C’est seulement au moment du final que cet Appaloosa, de 2008 prend une autre direction psychologique que Warlock (L'Homme aux colts d’or), de 1959, de Edward Dmytrik, dont il est un remake non déclaré.
Appaloosa est d'abord le nom d’un cheval pommelé américain qui fut très prisé par les indiens et qui donna son nom à un précédent western de 1966 (moyen) réalisé par le canadien Sidney J. Furie : c'etait The Appaloosa (l’Homme de la Sierra) avec Marlon Brando, dont le personnage cherche à récupérer son cheval volé. Ce sujet n’a rien à voir avec ce film de 2008, réalisé par l’excellent acteur Ed Harris : Appaloosa est ici le nom d’une ville.

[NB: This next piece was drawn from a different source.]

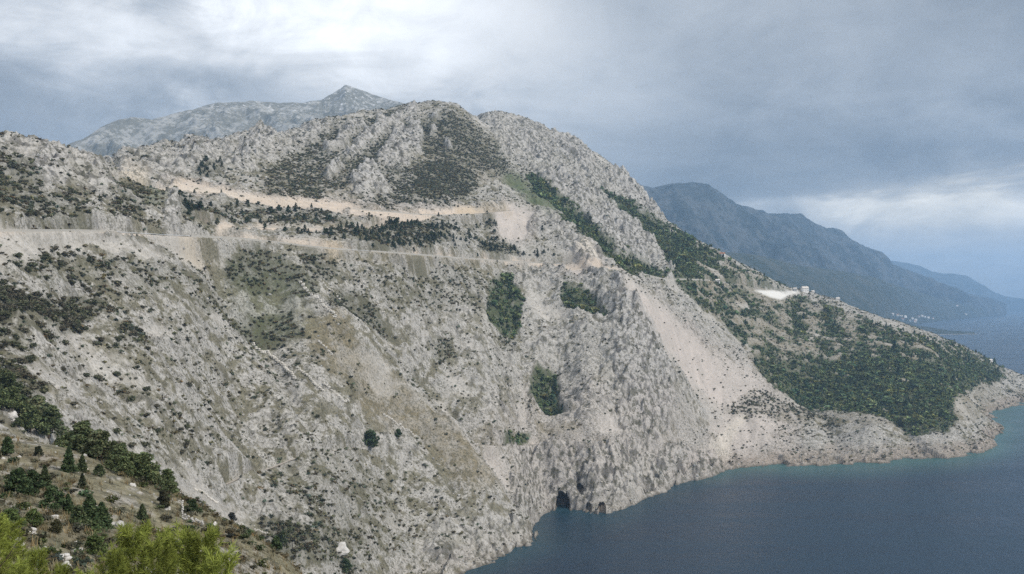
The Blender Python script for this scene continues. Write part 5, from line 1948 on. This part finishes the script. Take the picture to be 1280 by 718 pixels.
def parapet(road, px0, px1, label, up=.95, down=3.0):
    """stone wall that carries the road edge, with a coping"""
    line = offset_line(ROADLINES[road], ROADHALF[road] + .45)
    q = CX + F * line[:, 0] / line[:, 1]
    line = line[(q >= px0) & (q <= px1)]
    if len(line) < 2:
        return
    o = bpy.data.objects.new('retaining_wall', None)
    COL.objects.link(o)
    o.location = tuple(line[0])
    tag(o, label, 'retaining wall')
    L = line - line[0]
    t = np.gradient(L[:, :2], axis=0)
    t /= np.linalg.norm(t, axis=1)[:, None] + 1e-9
    nn = np.stack([t[:, 1], -t[:, 0], 0 * t[:, 0]], 1)

    def strip(w0, w1, z0, z1, name, mat):
        n = len(L)
        c = [L + nn * w + np.array([0, 0, z]) for w, z in ((w0, z0), (w1, z0), (w1, z1), (w0, z1))]
        v = np.concatenate(c)
        i = np.arange(n - 1)
        f = np.concatenate([np.stack([a * n + i, b * n + i, b * n + i + 1, a * n + i + 1], 1) for a, b in ((0, 1), (1, 2), (2, 3), (3, 0))])
        link(name, mesh_from_arrays(name, v, f, mat, False), o)
    strip(-.22, .22, -down, up, 'wall', M_STONEWALL)
    strip(-.32, .32, up + .003, up + .18, 'coping', M_PALEWALL)


parapet('coast_road', -10, 150, 'pale stone retaining wall under the coast road at the left picture edge')
parapet('coast_road', 235, 440, 'long pale retaining wall of the coast road above the green thickets')
parapet('coast_road', 460, 690, 'pale retaining wall of the coast road below the pine grove')
parapet('coast_road', 700, 775, 'short retaining wall of the coast road under the white rock cut')
parapet('coast_road', 795, 905, 'grey retaining wall of the coast road in the trees right of the scree chute', 1.4, 4)
parapet('terrace_track', 255, 420, 'low pale wall along the terrace track left of the pine grove', .7, 2.5)
parapet('upper_road', 430, 590, 'pale wall along the upper road left of the pink excavation', .8, 3)

# ------------------------------------------------------------------ haze
HAZE = 8.6e-5
m = bpy.data.materials.new('haze')
m.use_nodes = True
nt = m.node_tree
nt.nodes.clear()
T = NT(nt)
out = T.new('ShaderNodeOutputMaterial')
pv = T.new('ShaderNodeVolumePrincipled')
pv.inputs['Color'].default_value = (.42, .67, 1.0, 1)
pv.inputs['Density'].default_value = HAZE
pv.inputs['Anisotropy'].default_value = 0.2
T.link(pv.outputs[0], out.inputs['Volume'])
v, f = box(-24000, -1500, -70, 24000, 22500, 1300)
tag(link('haze', mesh_from_arrays('haze', v, f, m, False)), kind='stuff')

Par contre, ce western - ci ressemble beaucoup à Warlock, réalisé par Edward Dmytryk en 1959 (l’Homme aux colts d’or). Comme Warlock est le nom de la ville (cela veut dire "sorcier") et que Ed Harris fait aussi de Appaloosa le nom de la ville dans son propre film , on se dit qu'il assume bien le rapprochement des deux films.
Et en effet, la trame et le scénario d'interactions entre quatre personnages principaux sont semblables : un régulateur impitoyable joué par Ed Harris (autrefois par Henry Fonda) ; son fidèle adjoint joué par Viggo Mortensen (auparavant par Anthony Quinn) : un bandit violent et arrogant joué par Jeremy Irons (à la place de Tom Drake) ; et une femme entre eux tous jouée par Renee Zelwegger (dans ce qui fut le rôle de Dorothy Malone). Curieusement les deux films sont référés à deux romans différents, l'un de Robert Parker pour le film Appaloosa et l’autre de Oakley Hall pour le film Warlock.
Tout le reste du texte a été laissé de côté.